My immediate mental image upon seeing the question was Chernobyl, where a technological incident left a previously inhabitable area uninhabitable. Especially if it was fast, but not sudden (say a week or so warning), there could have been a mass exodus from the planet, with the remaining people being far away from the disaster.

A related concern is Geomagnetic Reversal, where a planet's magnetic field flips, temporarily damaging it near the poles, bringing dangerous solar radiation to non-equatorial regions.

While either could explain the exodus of people from the citadel world they built, you might consider combining the two. Geomagnetic Reversal takes hundreds of years, so perhaps they developed a massive device to bolster the magnetic field during the transition.

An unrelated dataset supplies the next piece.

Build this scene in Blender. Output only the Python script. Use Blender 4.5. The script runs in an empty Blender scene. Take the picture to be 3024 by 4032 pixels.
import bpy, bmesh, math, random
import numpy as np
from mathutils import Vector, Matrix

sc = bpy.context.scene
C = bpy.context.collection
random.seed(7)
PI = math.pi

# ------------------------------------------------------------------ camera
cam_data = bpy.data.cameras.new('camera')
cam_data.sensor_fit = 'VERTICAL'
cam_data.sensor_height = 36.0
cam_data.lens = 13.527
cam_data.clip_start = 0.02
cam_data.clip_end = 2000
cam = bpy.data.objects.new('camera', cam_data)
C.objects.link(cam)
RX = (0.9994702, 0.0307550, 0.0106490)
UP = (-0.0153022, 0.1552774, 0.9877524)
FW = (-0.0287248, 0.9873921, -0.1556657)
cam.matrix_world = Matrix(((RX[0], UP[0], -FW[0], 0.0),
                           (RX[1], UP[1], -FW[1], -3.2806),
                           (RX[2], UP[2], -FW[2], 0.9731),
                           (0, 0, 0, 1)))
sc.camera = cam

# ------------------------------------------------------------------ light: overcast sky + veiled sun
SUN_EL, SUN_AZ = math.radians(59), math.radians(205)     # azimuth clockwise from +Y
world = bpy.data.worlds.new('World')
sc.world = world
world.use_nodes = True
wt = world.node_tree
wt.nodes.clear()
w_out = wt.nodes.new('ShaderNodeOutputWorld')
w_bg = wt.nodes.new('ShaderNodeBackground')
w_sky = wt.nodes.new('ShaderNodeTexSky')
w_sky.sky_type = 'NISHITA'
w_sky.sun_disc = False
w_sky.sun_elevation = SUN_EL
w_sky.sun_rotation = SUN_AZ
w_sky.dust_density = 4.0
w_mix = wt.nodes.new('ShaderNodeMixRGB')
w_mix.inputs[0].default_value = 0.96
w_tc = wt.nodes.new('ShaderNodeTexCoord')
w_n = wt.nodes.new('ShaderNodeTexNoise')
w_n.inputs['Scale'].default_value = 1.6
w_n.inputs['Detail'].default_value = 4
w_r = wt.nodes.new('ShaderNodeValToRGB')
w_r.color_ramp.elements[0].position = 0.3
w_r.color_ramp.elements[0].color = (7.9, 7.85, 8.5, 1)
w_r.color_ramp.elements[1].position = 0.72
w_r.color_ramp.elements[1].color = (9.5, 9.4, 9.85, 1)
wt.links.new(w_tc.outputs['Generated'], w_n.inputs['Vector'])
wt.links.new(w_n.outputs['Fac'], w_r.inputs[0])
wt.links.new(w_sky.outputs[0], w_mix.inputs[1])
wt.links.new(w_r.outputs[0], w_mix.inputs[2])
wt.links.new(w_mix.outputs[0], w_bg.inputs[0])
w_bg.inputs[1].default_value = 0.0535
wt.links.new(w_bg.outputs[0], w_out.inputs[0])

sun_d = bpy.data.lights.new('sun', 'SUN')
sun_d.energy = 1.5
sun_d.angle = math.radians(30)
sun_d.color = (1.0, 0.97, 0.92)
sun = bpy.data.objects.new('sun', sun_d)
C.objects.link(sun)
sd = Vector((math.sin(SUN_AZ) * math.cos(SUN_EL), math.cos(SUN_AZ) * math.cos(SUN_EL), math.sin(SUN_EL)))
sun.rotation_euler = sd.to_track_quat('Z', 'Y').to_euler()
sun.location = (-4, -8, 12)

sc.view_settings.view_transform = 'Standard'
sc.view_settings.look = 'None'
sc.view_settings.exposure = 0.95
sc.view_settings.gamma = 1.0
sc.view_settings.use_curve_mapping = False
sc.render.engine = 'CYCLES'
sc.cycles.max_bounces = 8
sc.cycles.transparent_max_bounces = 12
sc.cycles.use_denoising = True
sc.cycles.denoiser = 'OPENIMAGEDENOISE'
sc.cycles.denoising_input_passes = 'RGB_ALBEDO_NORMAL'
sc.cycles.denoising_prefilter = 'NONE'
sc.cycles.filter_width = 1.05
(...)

If such a device were damaged, there would need to be a sudden evacuation of the polar regions before radiation became lethal.

This would explain why buildings were left intact, why wildlife could flourish in the equator, and why a planet with infrastructure for the trillions would have so few people.

Perhaps the last survivors are the uber-wealthy, who bought up the safe land in what's practically an archaeological site. Alternatively, perhaps only the poor live there, unable to afford a safe planet and forced to live in an irradiated tomb world? Maybe it's archaeologists/treasure hunters, ecologists who study and maintain the surviving wildlife, or mega-corporations whose use of automation means they can safely use the planet for construction. Maybe politicians live in a galactic capital city that should have been moved off-world years ago. There's lots of room for different reasons why someone would live in the shadow of such a massive world, and it leaves you open to tell your own story.